Due tempi forti del Grande Giubileo del 2000. Prima il rito penitenziale della richiesta e concessione del perdono in San Pietro, che i giornali hanno descritto come i sette mea culpa del papa, per i peccati dei cattolici nel passato, e i cinque mai più per il futuro. Mai più contraddizioni alla carità, gesti contro la comunione della Chiesa, offese verso qualsiasi popolo, ricorsi alla logica della violenza, mai più discriminazioni, esclusioni, oppressioni, disprezzo dei poveri e degli ultimi. E, subito dopo, il viaggio di Giovanni Paolo II in Terra Santa, come un compendio centrale del suo servizio di Pietro peregrinante che conferma e sospinge verso l’unità.
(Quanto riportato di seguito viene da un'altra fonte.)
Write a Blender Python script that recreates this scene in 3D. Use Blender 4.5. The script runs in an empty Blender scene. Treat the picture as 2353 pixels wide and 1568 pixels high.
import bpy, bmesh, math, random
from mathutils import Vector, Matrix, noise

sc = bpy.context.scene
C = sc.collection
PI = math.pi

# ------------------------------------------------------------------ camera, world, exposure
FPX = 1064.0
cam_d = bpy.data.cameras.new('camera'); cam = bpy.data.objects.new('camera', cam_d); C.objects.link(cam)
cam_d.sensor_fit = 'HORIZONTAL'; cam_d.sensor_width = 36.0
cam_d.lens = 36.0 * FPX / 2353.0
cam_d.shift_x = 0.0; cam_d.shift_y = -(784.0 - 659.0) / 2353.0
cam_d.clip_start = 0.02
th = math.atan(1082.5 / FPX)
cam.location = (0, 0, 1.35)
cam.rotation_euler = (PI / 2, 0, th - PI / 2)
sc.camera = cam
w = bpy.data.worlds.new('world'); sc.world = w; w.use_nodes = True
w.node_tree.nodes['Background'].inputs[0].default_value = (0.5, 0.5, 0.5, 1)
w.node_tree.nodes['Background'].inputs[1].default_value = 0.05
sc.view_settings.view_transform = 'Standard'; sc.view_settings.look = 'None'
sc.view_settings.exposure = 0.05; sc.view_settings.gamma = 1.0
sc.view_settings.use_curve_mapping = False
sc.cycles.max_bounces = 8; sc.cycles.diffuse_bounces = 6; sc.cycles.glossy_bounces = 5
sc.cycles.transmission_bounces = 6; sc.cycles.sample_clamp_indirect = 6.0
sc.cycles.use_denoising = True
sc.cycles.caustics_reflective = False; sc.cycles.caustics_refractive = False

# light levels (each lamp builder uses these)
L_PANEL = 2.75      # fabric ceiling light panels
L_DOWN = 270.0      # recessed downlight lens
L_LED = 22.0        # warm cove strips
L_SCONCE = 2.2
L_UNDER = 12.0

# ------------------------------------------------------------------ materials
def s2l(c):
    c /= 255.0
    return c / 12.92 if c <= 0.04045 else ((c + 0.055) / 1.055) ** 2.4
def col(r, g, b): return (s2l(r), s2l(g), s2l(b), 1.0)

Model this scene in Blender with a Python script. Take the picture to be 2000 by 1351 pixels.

A Betlemme lo accoglie l’autorità palestinese, a Gerusalemme l’autorità israeliana. Tempi forti anche per la famiglia di Abramo.

Il Cardinale Gong

In un tale contesto il Cardinale Ignatius Gong Pin Mei, Arcivescovo di Shanghai, è morto in esilio all’età di 98 anni. Ricordiamo la commozione quando, a piccoli passi, andò a ricevere la porpora in San Pietro nel 1991. Trent’anni di carcere, dal 1955, poi domicilio coatto. Anche grazie alla sua sofferenza, alla sua fedeltà, abbiamo attraversato la soglia della speranza nel Duemila.